Zijn uitgesproken schilderijen met vaak een hoge horizon en felle uitgesproken kleuren riep de nodige kritiek op, maar werd door andere recensenten juist geprezen. Zelf meldde hij aan Lodewijk van Deyssel over de negatieve kritiek in een brief van 20 november 1890:

"Ik ben nu tamelijk wel de eenige schilder in Holland die veel besproken, maar niet geaccepteerd wordt. Ze kunnen allemaal omvallen. Tegenwoordig is iedereen vermarisd [naar Jacob Maris], zoals Witsen dat noemt. Behalve die vind ik ook zelf mijn werk in Arti 't belangrijkste."

Het werden volgens Bram Hammacher jaren van een gevecht tussen het blijven schilderen en zijn groeiende aandrang tot schrijven, waarin hij zich tenslotte als schilder meer uit het openbare leven terug zou gaan trekken.[2] Na al een aantal keren geëxposeerd te hebben op ledententoonstellingen van Arti et Amicitiae en bij de Levende Meesters kreeg hij in 1901 zijn eerste grote overzichtstentoonstelling, die geen onverdeeld gunstige recensies kreeg. Van Looy besloot toen om zijn schilderkunst en etsen nooit meer in het openbaar tentoon te stellen. Wel heeft hij nog geschilderd daarna, zelfs nog tot aan het einde van zijn leven. Hij zocht in zijn werk voortdurend naar de juiste toonverhoudingen, steeds weer vegend, smerend en duwend met zijn kwasten, tot hij het gewenste resultaat bereikte.
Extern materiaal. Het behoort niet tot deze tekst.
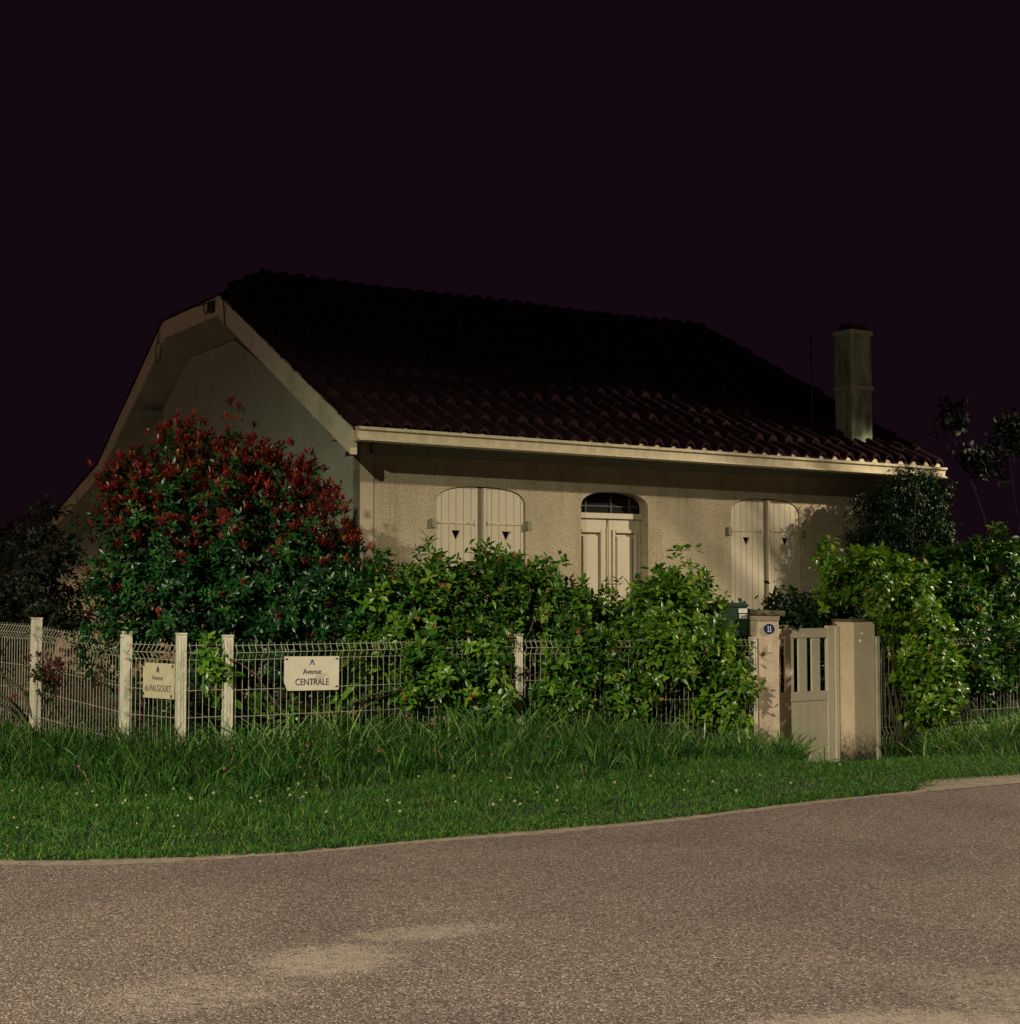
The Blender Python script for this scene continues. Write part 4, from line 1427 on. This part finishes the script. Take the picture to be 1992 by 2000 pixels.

Helaas bleef Van Looy daarna nog lang in een schilderij doorwerken of alsnog later flinke veranderingen aanbrengen; door de ongelijkheid in droogtijd heeft dit vaak geleid tot zichtbare barsten en scheuren, waardoor veel doeken zoals Mevrouw van Looy, lezend bij een petroleumlamp in veel lagen is geschilderd, gerimpeld, en later ontoonbaar zijn geworden.